One major problem the film had was pace.  I appreciated the cinematic display of backstory to open the film, giving it the same grandeur feel which LOTR had.  However I felt it was unnecessary to include ‘modern-day’ Bilbo and Frodo.  This assumes the audience has seen the LOTR trilogy and makes it appear to be a spin-off rather than a film of its own right.  The Hobbit was published before LOTR and it feels wrong for the film to be cast along as a ‘younger sibling’ in this way, as it often is.  The film takes far too long to leave Hobbiton and truly get started – about an hour, compared to around 10% through the book.  And once it does leave Hobbiton, despite following the book closely, is simply a series of dangerous situations followed by a fight and victory – particularly once the party enter the Misty Mountains.  I found myself bored by fight scene after fight scene, each one similar to the last, so that the final climactic battle between Thorin, Azog and Bilbo had little effect on me.  I was merely glad once it had ended.

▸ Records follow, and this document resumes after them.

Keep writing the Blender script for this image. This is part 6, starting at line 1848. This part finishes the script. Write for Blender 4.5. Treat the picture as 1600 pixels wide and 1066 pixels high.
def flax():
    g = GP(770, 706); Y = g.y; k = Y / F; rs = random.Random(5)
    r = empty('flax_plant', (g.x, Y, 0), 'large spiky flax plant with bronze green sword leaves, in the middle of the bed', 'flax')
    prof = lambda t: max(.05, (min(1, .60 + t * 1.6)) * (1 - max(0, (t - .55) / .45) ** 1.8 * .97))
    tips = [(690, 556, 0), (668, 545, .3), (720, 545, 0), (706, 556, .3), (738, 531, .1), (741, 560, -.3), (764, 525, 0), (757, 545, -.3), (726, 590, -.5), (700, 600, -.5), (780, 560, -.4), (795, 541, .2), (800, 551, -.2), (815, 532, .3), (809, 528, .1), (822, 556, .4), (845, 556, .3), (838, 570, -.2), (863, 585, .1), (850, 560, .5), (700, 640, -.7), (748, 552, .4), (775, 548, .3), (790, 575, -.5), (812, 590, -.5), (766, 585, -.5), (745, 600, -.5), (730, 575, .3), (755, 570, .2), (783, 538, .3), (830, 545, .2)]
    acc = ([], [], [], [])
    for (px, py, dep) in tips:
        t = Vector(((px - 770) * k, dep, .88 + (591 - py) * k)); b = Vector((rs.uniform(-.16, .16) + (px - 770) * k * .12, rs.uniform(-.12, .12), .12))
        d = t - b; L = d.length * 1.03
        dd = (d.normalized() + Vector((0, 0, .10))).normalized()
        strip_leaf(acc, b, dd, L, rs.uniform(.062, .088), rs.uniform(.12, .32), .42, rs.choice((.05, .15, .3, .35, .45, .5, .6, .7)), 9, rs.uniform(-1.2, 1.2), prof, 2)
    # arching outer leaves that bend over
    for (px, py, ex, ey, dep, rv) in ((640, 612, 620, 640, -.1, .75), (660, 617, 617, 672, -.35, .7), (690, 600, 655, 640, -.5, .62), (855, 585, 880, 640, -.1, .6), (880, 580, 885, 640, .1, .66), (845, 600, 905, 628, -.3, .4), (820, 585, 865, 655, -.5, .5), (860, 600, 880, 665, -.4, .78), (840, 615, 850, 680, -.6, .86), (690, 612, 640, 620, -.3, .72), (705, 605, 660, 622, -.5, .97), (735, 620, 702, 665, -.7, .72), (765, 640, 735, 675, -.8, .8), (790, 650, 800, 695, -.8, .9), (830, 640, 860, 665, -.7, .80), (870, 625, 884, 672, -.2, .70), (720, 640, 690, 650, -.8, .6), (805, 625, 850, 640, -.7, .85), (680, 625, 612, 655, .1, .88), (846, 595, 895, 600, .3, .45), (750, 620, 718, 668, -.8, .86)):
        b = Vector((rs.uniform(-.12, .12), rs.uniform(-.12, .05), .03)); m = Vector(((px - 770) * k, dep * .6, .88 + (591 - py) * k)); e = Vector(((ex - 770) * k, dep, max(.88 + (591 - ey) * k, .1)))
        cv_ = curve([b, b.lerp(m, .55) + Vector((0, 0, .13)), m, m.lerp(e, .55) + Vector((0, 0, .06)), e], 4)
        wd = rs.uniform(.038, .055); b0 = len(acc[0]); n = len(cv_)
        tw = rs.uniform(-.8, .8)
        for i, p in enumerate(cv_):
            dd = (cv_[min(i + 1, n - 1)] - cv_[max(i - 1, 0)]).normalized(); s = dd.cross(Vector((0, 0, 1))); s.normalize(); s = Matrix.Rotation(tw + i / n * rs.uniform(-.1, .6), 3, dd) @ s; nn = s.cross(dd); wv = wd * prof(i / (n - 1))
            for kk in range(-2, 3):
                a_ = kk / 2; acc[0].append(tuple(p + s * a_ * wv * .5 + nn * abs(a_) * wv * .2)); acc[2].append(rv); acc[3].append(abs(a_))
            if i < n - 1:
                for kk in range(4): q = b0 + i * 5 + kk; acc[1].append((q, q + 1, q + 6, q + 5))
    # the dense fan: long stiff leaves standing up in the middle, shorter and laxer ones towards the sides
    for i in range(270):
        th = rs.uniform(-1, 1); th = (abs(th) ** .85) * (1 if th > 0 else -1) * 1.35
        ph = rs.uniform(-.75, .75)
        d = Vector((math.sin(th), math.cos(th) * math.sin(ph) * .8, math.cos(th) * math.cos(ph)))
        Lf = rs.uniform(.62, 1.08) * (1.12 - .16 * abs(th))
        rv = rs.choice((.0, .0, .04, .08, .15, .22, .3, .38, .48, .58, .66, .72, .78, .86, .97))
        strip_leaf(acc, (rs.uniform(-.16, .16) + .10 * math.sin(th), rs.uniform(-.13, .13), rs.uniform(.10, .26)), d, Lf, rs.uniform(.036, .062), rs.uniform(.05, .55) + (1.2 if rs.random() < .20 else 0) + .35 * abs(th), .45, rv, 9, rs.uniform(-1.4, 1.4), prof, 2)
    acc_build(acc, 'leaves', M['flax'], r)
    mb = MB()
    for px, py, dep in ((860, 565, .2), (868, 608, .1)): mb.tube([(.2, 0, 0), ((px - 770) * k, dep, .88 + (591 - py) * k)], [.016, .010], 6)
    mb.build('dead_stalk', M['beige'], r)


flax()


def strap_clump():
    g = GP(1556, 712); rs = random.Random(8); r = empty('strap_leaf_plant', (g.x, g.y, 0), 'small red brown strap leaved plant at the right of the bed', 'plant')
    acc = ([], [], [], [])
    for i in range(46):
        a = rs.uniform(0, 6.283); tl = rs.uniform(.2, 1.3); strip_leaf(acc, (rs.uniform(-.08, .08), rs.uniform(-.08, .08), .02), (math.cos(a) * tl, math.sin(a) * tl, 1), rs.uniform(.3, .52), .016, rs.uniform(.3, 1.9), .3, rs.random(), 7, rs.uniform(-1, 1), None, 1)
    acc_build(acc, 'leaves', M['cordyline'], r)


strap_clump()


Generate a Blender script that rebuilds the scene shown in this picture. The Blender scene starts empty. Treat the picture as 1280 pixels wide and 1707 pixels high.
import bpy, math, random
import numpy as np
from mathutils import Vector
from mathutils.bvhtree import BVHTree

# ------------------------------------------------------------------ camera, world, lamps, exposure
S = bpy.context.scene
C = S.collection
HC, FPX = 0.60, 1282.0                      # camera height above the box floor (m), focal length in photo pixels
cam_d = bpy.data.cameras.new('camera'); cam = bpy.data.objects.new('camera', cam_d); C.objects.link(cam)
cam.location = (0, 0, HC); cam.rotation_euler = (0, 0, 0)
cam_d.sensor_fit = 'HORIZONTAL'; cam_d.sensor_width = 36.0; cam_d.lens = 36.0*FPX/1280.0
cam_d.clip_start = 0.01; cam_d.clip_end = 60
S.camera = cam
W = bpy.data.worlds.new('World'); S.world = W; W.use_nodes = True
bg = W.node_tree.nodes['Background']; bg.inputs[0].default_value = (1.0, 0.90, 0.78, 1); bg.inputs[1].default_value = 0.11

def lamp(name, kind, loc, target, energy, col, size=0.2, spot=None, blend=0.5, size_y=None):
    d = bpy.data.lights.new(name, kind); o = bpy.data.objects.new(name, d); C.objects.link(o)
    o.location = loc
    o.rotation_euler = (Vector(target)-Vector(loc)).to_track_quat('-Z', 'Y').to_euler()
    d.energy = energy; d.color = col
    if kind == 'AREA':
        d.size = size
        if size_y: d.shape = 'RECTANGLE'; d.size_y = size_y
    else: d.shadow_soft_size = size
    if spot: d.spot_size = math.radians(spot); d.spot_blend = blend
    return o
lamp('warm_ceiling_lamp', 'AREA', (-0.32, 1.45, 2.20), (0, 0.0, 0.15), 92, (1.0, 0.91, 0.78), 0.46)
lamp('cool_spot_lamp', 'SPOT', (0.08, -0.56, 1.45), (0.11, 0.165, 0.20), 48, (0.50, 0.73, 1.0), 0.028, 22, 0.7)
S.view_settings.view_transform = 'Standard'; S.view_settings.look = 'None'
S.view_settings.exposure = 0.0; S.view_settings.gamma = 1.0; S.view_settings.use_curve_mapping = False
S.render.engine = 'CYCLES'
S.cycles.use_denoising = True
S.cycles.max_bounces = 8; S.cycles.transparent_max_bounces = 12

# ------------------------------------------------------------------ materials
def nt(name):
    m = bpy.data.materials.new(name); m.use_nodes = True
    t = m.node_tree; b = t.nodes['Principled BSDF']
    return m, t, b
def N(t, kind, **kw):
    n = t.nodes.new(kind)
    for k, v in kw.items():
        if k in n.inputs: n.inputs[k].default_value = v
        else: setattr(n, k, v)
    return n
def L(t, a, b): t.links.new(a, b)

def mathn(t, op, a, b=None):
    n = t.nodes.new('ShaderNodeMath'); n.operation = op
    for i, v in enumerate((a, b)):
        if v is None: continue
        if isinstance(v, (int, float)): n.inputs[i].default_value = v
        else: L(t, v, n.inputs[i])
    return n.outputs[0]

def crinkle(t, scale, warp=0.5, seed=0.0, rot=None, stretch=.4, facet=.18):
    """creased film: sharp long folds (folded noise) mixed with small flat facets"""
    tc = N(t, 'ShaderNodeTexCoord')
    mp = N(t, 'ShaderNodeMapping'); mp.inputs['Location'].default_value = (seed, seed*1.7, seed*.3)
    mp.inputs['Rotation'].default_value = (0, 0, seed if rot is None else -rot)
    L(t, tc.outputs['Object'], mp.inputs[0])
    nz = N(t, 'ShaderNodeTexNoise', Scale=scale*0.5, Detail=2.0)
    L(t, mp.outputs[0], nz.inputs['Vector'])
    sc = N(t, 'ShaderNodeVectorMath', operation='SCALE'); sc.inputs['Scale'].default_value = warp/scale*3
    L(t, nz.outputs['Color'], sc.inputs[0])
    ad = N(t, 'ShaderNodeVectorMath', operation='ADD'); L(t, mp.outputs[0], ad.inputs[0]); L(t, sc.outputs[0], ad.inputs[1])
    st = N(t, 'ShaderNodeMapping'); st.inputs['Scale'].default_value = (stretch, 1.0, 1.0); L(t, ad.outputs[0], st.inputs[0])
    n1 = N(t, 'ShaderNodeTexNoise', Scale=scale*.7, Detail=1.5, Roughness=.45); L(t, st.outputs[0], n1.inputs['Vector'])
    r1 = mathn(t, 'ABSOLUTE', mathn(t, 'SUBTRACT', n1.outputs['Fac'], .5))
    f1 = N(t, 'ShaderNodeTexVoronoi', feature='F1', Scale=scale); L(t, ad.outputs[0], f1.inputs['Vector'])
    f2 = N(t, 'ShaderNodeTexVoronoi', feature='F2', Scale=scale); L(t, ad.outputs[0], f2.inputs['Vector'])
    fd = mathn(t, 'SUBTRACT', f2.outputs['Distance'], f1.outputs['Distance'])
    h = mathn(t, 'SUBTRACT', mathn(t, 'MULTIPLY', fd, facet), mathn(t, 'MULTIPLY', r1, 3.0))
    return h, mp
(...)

Finally, the film is less realistic than LOTR.  Perhaps this was intentional, but it leads to more potential criticisms of an overly fantastical nature and being like a video game.  The two main examples occur during the fight scenes to escape from the Goblin Kingdom.  Firstly, and this is also a criticism I have of LOTR, the Dwarves must be astonishingly accomplished fighters to take on the entire Goblin army and escape unscathed.  Their invincibility continues as they plummet into the depths of the mines, bouncing from the walls, and again land unscathed.  Are we to assume that dwarves in fact contain several layers of blubber?  There are various other fantasy elements which feel out of place, such as the fight between the giants, which although not unrealistic in themselves – clearly, as this is a fantasy film – the lack of explanation leaves me wondering how it is possible.  Though there are no limits to the imagination in fantasy worlds, they must have rules and explanations, otherwise the story has no boundaries and feels unconvincing.  This is something Tolkein usually achieved to great success within his work, causing this to jar even more.  And most confusingly, why couldn’t the eagles fly them all the way to Erebor rather than planting them in front of a deep, dangerous forest?

I’ve heaped much criticism onto The Hobbit, but I do need to reiterate that I heavily enjoyed the film.  It was never going to live up to the legacy of LOTR, and that aside it didn’t, in my opinion, quite reach its potential.  Despite that, it’s still an excellent film that will long be remembered, if doomed to be eternally shadowed by its older sibling – much like the book itself.